Sunday, August 18, 2024

"Not the Brightest Bulb on the Circuit"

By Jerry Zezima


How many newspaper columnists does it take to change a lightbulb? If the columnist is yours truly, the answer is zero.


That’s why, after proving to be too dim to perform this simple task, I gave up and called Kevin the Electrician.


Kevin had been over recently to help install our new central air-conditioning system.


“It’s 130 degrees in your attic,” he said after working up there to put in a fan needed to cool down the AC so it could work without overheating.


“You worked without overheating,” I told Kevin, who had to go through the roof — literally — to do the job.


“I was sweating because I’m afraid of heights,” he confessed.


“Me, too,” I said. “I used to go up on the roof to clean the gutters. I figured that’s where I would end up. But I finally wised up and got gutter guards.”

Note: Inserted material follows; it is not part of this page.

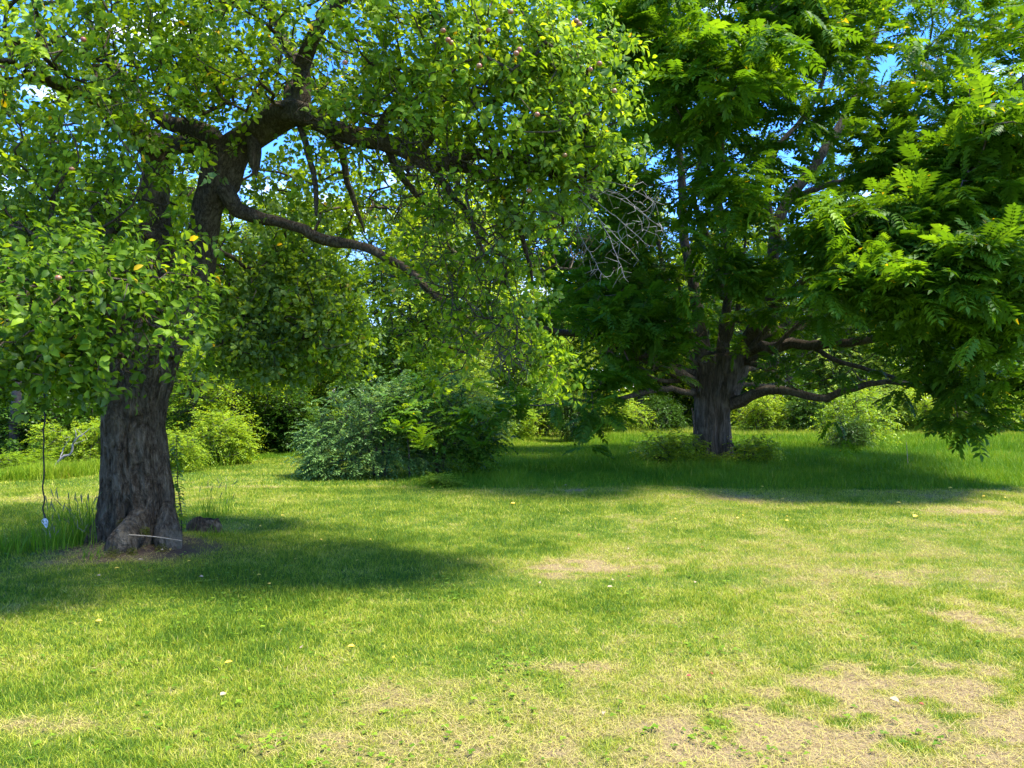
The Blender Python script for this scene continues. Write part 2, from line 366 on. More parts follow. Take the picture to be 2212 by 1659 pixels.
# ------------------------------------------------------------------ ground: dryness map shared by soil and grass
APX, APY = G(296, 1185)[:2]; APY += .25; 
APY = 8.45; APX = P(297, 1000, APY)[0]
WAY = 20.0; WAX = P(1538, 950, WAY)[0]
def edge_y(x):        # where the mown lawn ends and the rough grass under the walnut begins
    return 14.2 + .25 * np.sin(x * .55 + 1.0) + .9 * (fbm(x * .7, x * 0, None, 5, 3) - .5)
DRY = []
def patch(dx, dy, wx, wy, a):
    c = G(dx, dy); DRY.append((c[0], c[1], wx, wy, a))
for a in ((1290, 1225, .55, .45, .5), (1190, 1235, .2, .2, .45), (1760, 1255, .2, .15, .3), (1700, 1290, .2, .12, .2), (1850, 1480, .75, .45, .60), (2000, 1540, .7, .35, .6), (1750, 1610, .8, .2, .5), (2150, 1600, .5, .3, .45),
          (1650, 1560, .5, .22, .45), (2120, 1330, .6, .6, .5), (2000, 1230, .7, .5, .25), (1350, 1620, .6, .12, .35), (560, 1052, 2.2, .22, .45), (150, 1075, 3.0, .5, .25),
          (1650, 1075, 2.5, .4, .15), (2100, 1105, 1.2, .35, .45), (1200, 985, 1.2, .8, .2), (1230, 1060, 2.5, .25, .3), (650, 1600, .9, .15, .25), (900, 1480, .8, .4, .15), (50, 1560, .4, .12, .25),
          (2190, 985, .9, 2.2, .55), (1850, 1600, .9, .2, .4), (2150, 1450, .6, .4, .3), (900, 1052, 1.5, .16, .35), (1250, 1440, .3, .1, .3), (600, 1640, .4, .1, .3),
          (950, 1280, .45, .9, -.30), (1120, 1180, .5, .5, -.3), (480, 1290, .8, .5, -.22), (100, 1250, .8, 1.0, -.25), (60, 1180, .8, .9, -.35), (1900, 1110, 1.2, .6, -.1), (1300, 1100, 2, .5, -.1)):
    patch(*a)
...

“You have to remember not to look down,” said Kevin, adding that he once did a job in the attic of a house where he found two large bags of money.


“How much was in them?” I asked.


“I don’t know,” Kevin said. “But the bags must have belonged to a little girl because the writing on them said, ‘Susie.’ I guess they were left behind by the family that sold the house. I told the woman who had just bought it that she should contact the sellers to return the money to the little girl, but the woman said, ‘No, the money is mine now.’ And she had a maid, so she wasn’t poor. I believe in karma, so I hope she loses a lot of money someday.”


“Then she couldn’t afford to pay you,” I said.


“It doesn’t matter,” Kevin replied. “I’m never going back there.”


The worst customers, he said, are the do-it-yourselfers who think they know what they’re doing.


“It must come as a shock when they realize they don’t,” I remarked.


“That’s when they call me,” said Kevin, who has been zapped a couple of times himself.


He once got hit with 180 volts on his pinkie, which is still scarred.


“The big one,” said Kevin, who’s 63 and has been in the business for 41 years, “was when I got hit with 480 volts. My blood was boiling. I thought, ‘This is the end.’ The doctors were amazed that I survived. They said, ‘That’s the guy who almost fried himself.’ ”


Another time, he almost knocked himself out when he was hit in the head by the whirling blade of a ceiling fan.


“I turned the fan off and told the homeowner not to turn it on,” Kevin recalled. “Out of habit, she did. I turned around and got hit right in the temple. I was seeing stars.”


“That almost happened to me when I tried to change a lightbulb in the kitchen the other night,” I said.


“Didn’t you turn off the fan?” he asked.


“I forgot,” I replied weakly.


“What happened with the bulb?” Kevin wondered.


“I took the old one out and put the new one in, but it didn’t go on,” I said. “When I was unscrewing the new bulb, it went on. I screwed it in again, but it went off.”


Kevin gave the bulb a twist. It went on.


“You’re using a 2800 kelvin LED bulb,” he said.


“Kelvin? I thought you were Kevin,” I said.


“It’s a different color than the other bulbs,” he continued.


“This is why you get paid the big bucks,” I said, even though Kevin’s rates are very reasonable and I don’t have bags of money in my attic.